USERRA doesn’t specifically require that employees who are service members be paid for their military service. However, it does say that service members who are “absent from a position of employment by reason of service in the uniformed services” are entitled to the same “rights and benefits not determined by seniority” as nonmilitary employees who take leave.

That single phrase—same rights and benefits—has become the focal point of much of the recent litigation involving military leave.

Comparable Leave under USERRA: When Paid Military Leave is Required

Courts across multiple jurisdictions, including the Ninth Circuit Court of Appeals (Ninth Circuit), have ruled that when employers provide pay for a comparable non-military leave, they must provide pay for military leave.

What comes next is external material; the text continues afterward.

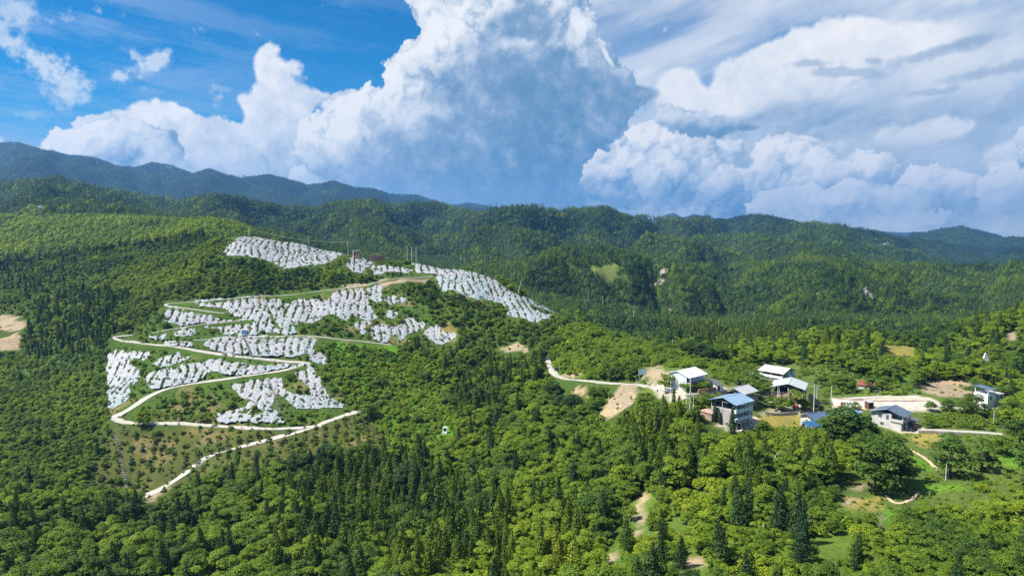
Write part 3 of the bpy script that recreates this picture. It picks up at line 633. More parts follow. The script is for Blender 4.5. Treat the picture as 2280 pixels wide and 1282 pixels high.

So, then what is considered comparable leave?

The Ninth Circuit, in another lawsuit brought against an airline, laid out a standard for employers to use in making that determination.

In Clarkson v. Alaska Airlines, Inc., the Ninth Circuit ruled that when determining whether a non-military leave is comparable, an employer should consider the duration, purpose, and employee’s control over timing of the leave, with duration being the most important factor in that determination. In short, it comes down to equal pay for equal leave.

Jury duty, bereavement, witness appearance, emergencies, and even sick leave are common examples of leaves with comparable duration, purpose, and control over timing. Employers that offer paid leave in those circumstances and others where leave is short and unexpected would likely need to provide paid leave for military service to avoid potential claims.

How to Reduce USERRA Liability

To be clear, this isn’t a risk solely associated with the airline industry. Other employers have faced similar lawsuits, including class action lawsuits, for violations that impact a significant portion of their workforce.

Now is a good time for employers to audit their leave policies and past practices for potential legal exposure. Don’t wait for a lawsuit.

  • Identify what non-military paid leaves the company offers that might be considered comparable to short-term military leave. Document your analysis and how you came to your determination.
  • Consider adopting a paid leave policy for short-term military leave. Southwest is offering up to 10 days per year starting in 2026.
  • When auditing your policies, look for discrepancies in any benefits not determined by seniority, not just leave. If you discover discrepancies, address them before they become an issue.
  • If an allegation is made or a complaint is filed, address it and do so promptly.

Lawsuits are costly and time-consuming. Employers that take the time now to audit policies, correct disparities, and respond promptly to concerns put themselves in a far stronger position than those that wait to react.